▶ _Given exercise_
Quote, without change, all of the lines that follow.

▶ _Supplied information_
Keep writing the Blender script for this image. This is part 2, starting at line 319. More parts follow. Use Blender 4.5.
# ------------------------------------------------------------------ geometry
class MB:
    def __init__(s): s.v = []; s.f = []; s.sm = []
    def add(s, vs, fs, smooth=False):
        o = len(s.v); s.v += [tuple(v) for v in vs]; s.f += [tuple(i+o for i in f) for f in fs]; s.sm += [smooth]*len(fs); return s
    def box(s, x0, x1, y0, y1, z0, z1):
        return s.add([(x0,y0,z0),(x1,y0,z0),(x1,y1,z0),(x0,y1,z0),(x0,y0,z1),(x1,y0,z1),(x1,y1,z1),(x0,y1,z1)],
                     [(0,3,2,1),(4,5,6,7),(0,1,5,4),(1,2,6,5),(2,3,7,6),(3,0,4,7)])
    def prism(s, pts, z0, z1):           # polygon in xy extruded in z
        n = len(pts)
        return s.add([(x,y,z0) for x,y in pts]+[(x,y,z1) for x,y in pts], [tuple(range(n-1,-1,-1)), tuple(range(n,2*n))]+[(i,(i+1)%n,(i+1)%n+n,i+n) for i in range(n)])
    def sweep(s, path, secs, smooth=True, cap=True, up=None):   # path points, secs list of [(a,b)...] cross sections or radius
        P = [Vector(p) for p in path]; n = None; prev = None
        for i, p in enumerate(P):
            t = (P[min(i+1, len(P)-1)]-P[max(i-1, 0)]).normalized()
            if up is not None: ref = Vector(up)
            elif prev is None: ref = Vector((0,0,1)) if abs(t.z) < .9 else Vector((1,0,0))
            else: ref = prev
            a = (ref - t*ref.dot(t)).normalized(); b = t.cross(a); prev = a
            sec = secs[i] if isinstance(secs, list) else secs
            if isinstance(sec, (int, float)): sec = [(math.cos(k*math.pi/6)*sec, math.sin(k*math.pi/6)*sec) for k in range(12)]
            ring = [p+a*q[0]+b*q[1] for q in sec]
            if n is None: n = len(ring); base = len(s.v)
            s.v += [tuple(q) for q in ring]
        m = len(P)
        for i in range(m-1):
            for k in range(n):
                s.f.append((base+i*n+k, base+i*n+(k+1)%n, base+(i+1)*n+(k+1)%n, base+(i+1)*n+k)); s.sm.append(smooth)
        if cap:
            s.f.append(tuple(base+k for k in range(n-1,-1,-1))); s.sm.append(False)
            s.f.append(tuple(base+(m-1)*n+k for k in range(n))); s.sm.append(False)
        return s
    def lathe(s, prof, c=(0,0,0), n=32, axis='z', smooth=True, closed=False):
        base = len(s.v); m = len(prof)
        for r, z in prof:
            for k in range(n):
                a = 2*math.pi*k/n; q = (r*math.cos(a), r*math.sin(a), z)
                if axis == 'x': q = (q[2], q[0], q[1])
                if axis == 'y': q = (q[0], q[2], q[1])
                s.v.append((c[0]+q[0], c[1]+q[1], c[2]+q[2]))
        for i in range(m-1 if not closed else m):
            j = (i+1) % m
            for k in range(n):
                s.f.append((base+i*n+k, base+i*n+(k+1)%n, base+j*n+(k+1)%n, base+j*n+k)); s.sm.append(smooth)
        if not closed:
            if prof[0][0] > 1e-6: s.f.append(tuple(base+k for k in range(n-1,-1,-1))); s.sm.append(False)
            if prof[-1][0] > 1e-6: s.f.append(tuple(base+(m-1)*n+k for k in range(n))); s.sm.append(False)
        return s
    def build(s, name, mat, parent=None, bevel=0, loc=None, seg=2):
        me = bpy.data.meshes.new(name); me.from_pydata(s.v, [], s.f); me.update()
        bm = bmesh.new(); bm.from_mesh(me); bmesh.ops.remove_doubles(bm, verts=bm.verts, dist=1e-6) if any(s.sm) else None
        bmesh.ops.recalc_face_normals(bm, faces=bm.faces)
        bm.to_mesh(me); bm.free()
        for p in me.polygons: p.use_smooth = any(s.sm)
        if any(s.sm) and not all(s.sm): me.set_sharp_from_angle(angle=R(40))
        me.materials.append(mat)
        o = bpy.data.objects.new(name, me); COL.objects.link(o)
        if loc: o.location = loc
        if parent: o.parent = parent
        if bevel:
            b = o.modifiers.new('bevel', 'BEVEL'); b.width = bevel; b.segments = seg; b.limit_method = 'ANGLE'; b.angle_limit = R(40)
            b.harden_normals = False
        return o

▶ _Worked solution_
Keep writing the Blender script for this image. This is part 2, starting at line 319. More parts follow. Use Blender 4.5.
# ------------------------------------------------------------------ geometry
class MB:
    def __init__(s): s.v = []; s.f = []; s.sm = []
    def add(s, vs, fs, smooth=False):
        o = len(s.v); s.v += [tuple(v) for v in vs]; s.f += [tuple(i+o for i in f) for f in fs]; s.sm += [smooth]*len(fs); return s
    def box(s, x0, x1, y0, y1, z0, z1):
        return s.add([(x0,y0,z0),(x1,y0,z0),(x1,y1,z0),(x0,y1,z0),(x0,y0,z1),(x1,y0,z1),(x1,y1,z1),(x0,y1,z1)],
                     [(0,3,2,1),(4,5,6,7),(0,1,5,4),(1,2,6,5),(2,3,7,6),(3,0,4,7)])
    def prism(s, pts, z0, z1):           # polygon in xy extruded in z
        n = len(pts)
        return s.add([(x,y,z0) for x,y in pts]+[(x,y,z1) for x,y in pts], [tuple(range(n-1,-1,-1)), tuple(range(n,2*n))]+[(i,(i+1)%n,(i+1)%n+n,i+n) for i in range(n)])
    def sweep(s, path, secs, smooth=True, cap=True, up=None):   # path points, secs list of [(a,b)...] cross sections or radius
        P = [Vector(p) for p in path]; n = None; prev = None
        for i, p in enumerate(P):
            t = (P[min(i+1, len(P)-1)]-P[max(i-1, 0)]).normalized()
            if up is not None: ref = Vector(up)
            elif prev is None: ref = Vector((0,0,1)) if abs(t.z) < .9 else Vector((1,0,0))
            else: ref = prev
            a = (ref - t*ref.dot(t)).normalized(); b = t.cross(a); prev = a
            sec = secs[i] if isinstance(secs, list) else secs
            if isinstance(sec, (int, float)): sec = [(math.cos(k*math.pi/6)*sec, math.sin(k*math.pi/6)*sec) for k in range(12)]
            ring = [p+a*q[0]+b*q[1] for q in sec]
            if n is None: n = len(ring); base = len(s.v)
            s.v += [tuple(q) for q in ring]
        m = len(P)
        for i in range(m-1):
            for k in range(n):
                s.f.append((base+i*n+k, base+i*n+(k+1)%n, base+(i+1)*n+(k+1)%n, base+(i+1)*n+k)); s.sm.append(smooth)
        if cap:
            s.f.append(tuple(base+k for k in range(n-1,-1,-1))); s.sm.append(False)
            s.f.append(tuple(base+(m-1)*n+k for k in range(n))); s.sm.append(False)
        return s
    def lathe(s, prof, c=(0,0,0), n=32, axis='z', smooth=True, closed=False):
        base = len(s.v); m = len(prof)
        for r, z in prof:
            for k in range(n):
                a = 2*math.pi*k/n; q = (r*math.cos(a), r*math.sin(a), z)
                if axis == 'x': q = (q[2], q[0], q[1])
                if axis == 'y': q = (q[0], q[2], q[1])
                s.v.append((c[0]+q[0], c[1]+q[1], c[2]+q[2]))
        for i in range(m-1 if not closed else m):
            j = (i+1) % m
            for k in range(n):
                s.f.append((base+i*n+k, base+i*n+(k+1)%n, base+j*n+(k+1)%n, base+j*n+k)); s.sm.append(smooth)
        if not closed:
            if prof[0][0] > 1e-6: s.f.append(tuple(base+k for k in range(n-1,-1,-1))); s.sm.append(False)
            if prof[-1][0] > 1e-6: s.f.append(tuple(base+(m-1)*n+k for k in range(n))); s.sm.append(False)
        return s
    def build(s, name, mat, parent=None, bevel=0, loc=None, seg=2):
        me = bpy.data.meshes.new(name); me.from_pydata(s.v, [], s.f); me.update()
        bm = bmesh.new(); bm.from_mesh(me); bmesh.ops.remove_doubles(bm, verts=bm.verts, dist=1e-6) if any(s.sm) else None
        bmesh.ops.recalc_face_normals(bm, faces=bm.faces)
        bm.to_mesh(me); bm.free()
        for p in me.polygons: p.use_smooth = any(s.sm)
        if any(s.sm) and not all(s.sm): me.set_sharp_from_angle(angle=R(40))
        me.materials.append(mat)
        o = bpy.data.objects.new(name, me); COL.objects.link(o)
        if loc: o.location = loc
        if parent: o.parent = parent
        if bevel:
            b = o.modifiers.new('bevel', 'BEVEL'); b.width = bevel; b.segments = seg; b.limit_method = 'ANGLE'; b.angle_limit = R(40)
            b.harden_normals = False
        return o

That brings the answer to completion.